Only the lines from the first one through the line with "COL = scene.collection" should be printed, exactly as they appear.

____

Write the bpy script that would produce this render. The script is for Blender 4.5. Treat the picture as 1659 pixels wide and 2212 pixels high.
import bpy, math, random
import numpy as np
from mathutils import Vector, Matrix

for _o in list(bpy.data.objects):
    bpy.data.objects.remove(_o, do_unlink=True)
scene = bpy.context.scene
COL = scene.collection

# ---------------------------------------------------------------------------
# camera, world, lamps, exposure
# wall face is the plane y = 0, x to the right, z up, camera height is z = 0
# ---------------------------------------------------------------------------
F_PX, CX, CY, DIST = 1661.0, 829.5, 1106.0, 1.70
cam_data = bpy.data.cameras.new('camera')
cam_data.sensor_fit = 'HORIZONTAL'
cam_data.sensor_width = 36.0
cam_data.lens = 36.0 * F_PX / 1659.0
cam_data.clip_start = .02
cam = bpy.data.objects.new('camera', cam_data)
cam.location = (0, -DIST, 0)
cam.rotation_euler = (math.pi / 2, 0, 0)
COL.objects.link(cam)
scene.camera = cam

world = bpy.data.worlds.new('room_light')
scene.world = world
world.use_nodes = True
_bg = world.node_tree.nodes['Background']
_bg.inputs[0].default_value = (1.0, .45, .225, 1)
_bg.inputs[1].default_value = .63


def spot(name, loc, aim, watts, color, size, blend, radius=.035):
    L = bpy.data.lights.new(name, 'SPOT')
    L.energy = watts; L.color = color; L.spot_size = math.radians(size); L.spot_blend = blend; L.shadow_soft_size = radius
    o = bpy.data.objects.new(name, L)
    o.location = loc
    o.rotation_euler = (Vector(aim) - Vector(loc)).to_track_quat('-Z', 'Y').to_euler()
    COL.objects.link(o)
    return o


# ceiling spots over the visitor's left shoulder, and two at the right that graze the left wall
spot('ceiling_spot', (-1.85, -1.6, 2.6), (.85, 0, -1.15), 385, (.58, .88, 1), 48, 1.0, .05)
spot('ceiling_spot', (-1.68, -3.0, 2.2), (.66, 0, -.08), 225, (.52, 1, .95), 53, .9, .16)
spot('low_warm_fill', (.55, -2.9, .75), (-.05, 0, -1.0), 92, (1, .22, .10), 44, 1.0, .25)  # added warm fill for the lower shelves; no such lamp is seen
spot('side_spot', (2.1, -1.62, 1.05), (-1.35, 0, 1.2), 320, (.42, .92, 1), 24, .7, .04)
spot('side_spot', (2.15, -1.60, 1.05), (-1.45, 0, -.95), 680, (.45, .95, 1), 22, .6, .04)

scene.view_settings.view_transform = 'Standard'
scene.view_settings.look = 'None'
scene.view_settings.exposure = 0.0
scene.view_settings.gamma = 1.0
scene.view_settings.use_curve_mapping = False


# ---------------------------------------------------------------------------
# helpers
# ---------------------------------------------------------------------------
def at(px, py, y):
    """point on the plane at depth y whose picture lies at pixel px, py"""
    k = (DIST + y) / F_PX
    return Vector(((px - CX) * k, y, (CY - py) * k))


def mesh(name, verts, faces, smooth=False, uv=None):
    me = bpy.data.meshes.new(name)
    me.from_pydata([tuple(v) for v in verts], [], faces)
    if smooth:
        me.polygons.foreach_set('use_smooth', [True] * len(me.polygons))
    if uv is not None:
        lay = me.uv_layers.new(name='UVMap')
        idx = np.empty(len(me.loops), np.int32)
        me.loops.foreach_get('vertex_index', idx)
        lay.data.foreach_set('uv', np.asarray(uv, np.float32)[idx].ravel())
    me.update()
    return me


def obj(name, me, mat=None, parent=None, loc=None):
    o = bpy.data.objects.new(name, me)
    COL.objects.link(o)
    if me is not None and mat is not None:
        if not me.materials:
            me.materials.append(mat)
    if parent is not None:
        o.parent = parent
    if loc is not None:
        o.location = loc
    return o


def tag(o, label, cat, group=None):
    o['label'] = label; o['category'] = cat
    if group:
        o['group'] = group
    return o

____

_TASK RESULT_.
Write the bpy script that would produce this render. The script is for Blender 4.5. Treat the picture as 1659 pixels wide and 2212 pixels high.
import bpy, math, random
import numpy as np
from mathutils import Vector, Matrix

for _o in list(bpy.data.objects):
    bpy.data.objects.remove(_o, do_unlink=True)
scene = bpy.context.scene
COL = scene.collection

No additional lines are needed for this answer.